The film shows that even before the troop surge went into effect, U.S. soldiers already were working closely with Iraqis who were willing to stand up and take their country back from al Qaeda and other foreign insurgents. The strong, personal bond that exists between American advisors and Iraqi soldiers is an important dynamic that is often missed in media coverage of the conflict, Rademacher said.

In his testimony before the House and Senate earlier this month, Gen. David Petraeus, the top U.S. military commander in Iraq, mentioned the expansion of Iraqi security forces and the emergence of a concerned citizens movement that includes both Sunni and Shia people.
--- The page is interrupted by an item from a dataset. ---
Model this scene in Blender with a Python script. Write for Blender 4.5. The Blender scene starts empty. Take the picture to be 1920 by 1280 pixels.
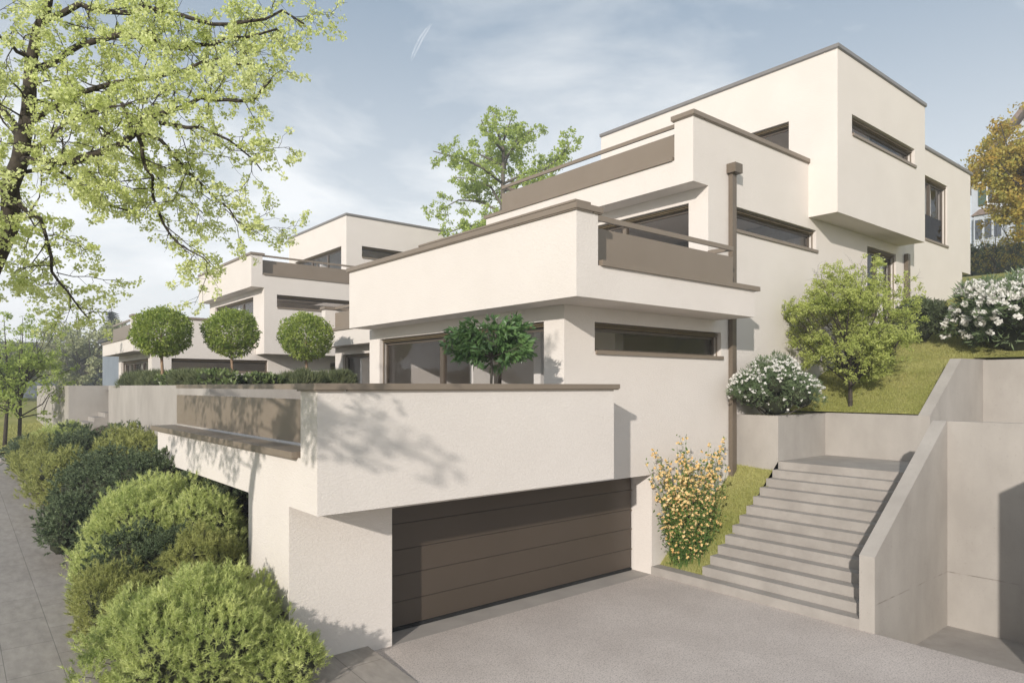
import bpy, math, random
import numpy as np
from mathutils import Vector, noise as mnoise

S = bpy.context.scene
R = math.radians
# ------------------------------------------------------------------ camera
cam_d = bpy.data.cameras.new('camera'); cam = bpy.data.objects.new('camera', cam_d)
S.collection.objects.link(cam)
cam.location = (0, 0, 4.0); cam.rotation_euler = (R(90), 0, R(-39.7))
cam_d.sensor_width = 36; cam_d.lens = 24.04; cam_d.shift_y = 0.04375
cam_d.clip_start = .1; cam_d.clip_end = 3000
S.camera = cam
# ------------------------------------------------------------------ sun + sky
SUN = Vector((1.66, 1.0, -.66)).normalized()          # direction the light travels
EL = math.asin(-SUN.z)
sun_d = bpy.data.lights.new('sun', 'SUN'); sun = bpy.data.objects.new('sun', sun_d)
S.collection.objects.link(sun)
sun_d.energy = 4.5; sun_d.angle = R(.9); sun_d.color = (1, .935, .86)
sun.rotation_euler = SUN.to_track_quat('-Z', 'Y').to_euler(); sun.location = (-20, -12, 20)
W = bpy.data.worlds.new('World'); S.world = W; W.use_nodes = True
nt = W.node_tree; nt.nodes.clear()
def N(t, **k):
    n = nt.nodes.new(t)
    for a, b in k.items(): setattr(n, a, b)
    return n
def LK(a, b): nt.links.new(a, b)
out = N('ShaderNodeOutputWorld'); bg = N('ShaderNodeBackground')
sky = N('ShaderNodeTexSky', sky_type='NISHITA', sun_disc=False, sun_elevation=EL, sun_rotation=math.atan2(-SUN.x, -SUN.y))
sky.air_density = 1.3; sky.dust_density = 2.2; sky.ozone_density = 1.2
tc = N('ShaderNodeTexCoord'); sep = N('ShaderNodeSeparateXYZ'); LK(tc.outputs['Generated'], sep.inputs[0])
mp = N('ShaderNodeMapping'); mp.inputs['Scale'].default_value = (1.0, 1.6, 3.2); mp.inputs['Rotation'].default_value = (0.25, 0.1, .6); LK(tc.outputs['Generated'], mp.inputs[0])
n1 = N('ShaderNodeTexNoise'); n1.inputs['Scale'].default_value = 2.1; n1.inputs['Detail'].default_value = 9; n1.inputs['Roughness'].default_value = .55; n1.inputs['Distortion'].default_value = .35
LK(mp.outputs[0], n1.inputs[0])
r1 = N('ShaderNodeValToRGB'); r1.color_ramp.elements[0].position = .42; r1.color_ramp.elements[1].position = .64; LK(n1.outputs[0], r1.inputs[0])
# thin cloud veil: thicker near the horizon
mr = N('ShaderNodeMapRange'); mr.inputs[1].default_value = 0.02; mr.inputs[2].default_value = .56; mr.inputs[3].default_value = 1.0; mr.inputs[4].default_value = .05; LK(sep.outputs[2], mr.inputs[0])
ml = N('ShaderNodeMath', operation='MULTIPLY'); ml.inputs[1].default_value = .66; LK(r1.outputs[0], ml.inputs[0])
ad = N('ShaderNodeMath', operation='ADD', use_clamp=True); LK(mr.outputs[0], ad.inputs[0]); LK(ml.outputs[0], ad.inputs[1])
cl = N('ShaderNodeMixRGB'); cl.inputs[1].default_value = (5.3, 5.75, 6.2, 1); cl.inputs[2].default_value = (11.4, 11.6, 11.7, 1)
LK(mr.outputs[0], cl.inputs[0])
deep = N('ShaderNodeMixRGB'); deep.inputs[0].default_value = .65; LK(sky.outputs[0], deep.inputs[1]); deep.inputs[2].default_value = (2.5, 3.45, 4.6, 1)
mx = N('ShaderNodeMixRGB'); LK(ad.outputs[0], mx.inputs[0]); LK(deep.outputs[0], mx.inputs[1]); LK(cl.outputs[0], mx.inputs[2])
LK(mx.outputs[0], bg.inputs[0]); bg.inputs[1].default_value = .112; LK(bg.outputs[0], out.inputs[0])
S.view_settings.view_transform = 'Standard'; S.view_settings.look = 'None'
S.view_settings.exposure = 0.09; S.view_settings.gamma = 1; S.view_settings.use_curve_mapping = False
S.render.engine = 'CYCLES'
S.cycles.max_bounces = 8; S.cycles.transparent_max_bounces = 12; S.cycles.diffuse_bounces = 6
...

There are more than 540,000 people now serving with the Iraqi Security Forces and more than 90,000 citizens working with U.S. forces to help stabilize the country and re-build the infrastructure, according to Petraeus.

While his documentary is largely apolitical, Rademacher captures on film how innovative and durable the American soldier is in contrast to what is often portrayed in most media coverage, he said.

In the movie, Rademacher also mixes with U.S. sniper-shooters from the Pennsylvania National Guard: Cpl. Frank McCann and Cpl. Brandon "Mongo" Phillips, who are on the prowl in Habbaniyah where foreign insurgents sometimes take refuge in mosques.

They are assigned the task of surveying the terrain and targeting terrorists who move among civilians, and "Mongo" and McCann make it clear they have no qualms about taking out a foreign fighter who targets their fellow American soldiers.

"Brothers at War" is a production of Metanoia Films, a company established in 2005. The film is also sponsored and supported by actors Jon Voight and Gary Sinise.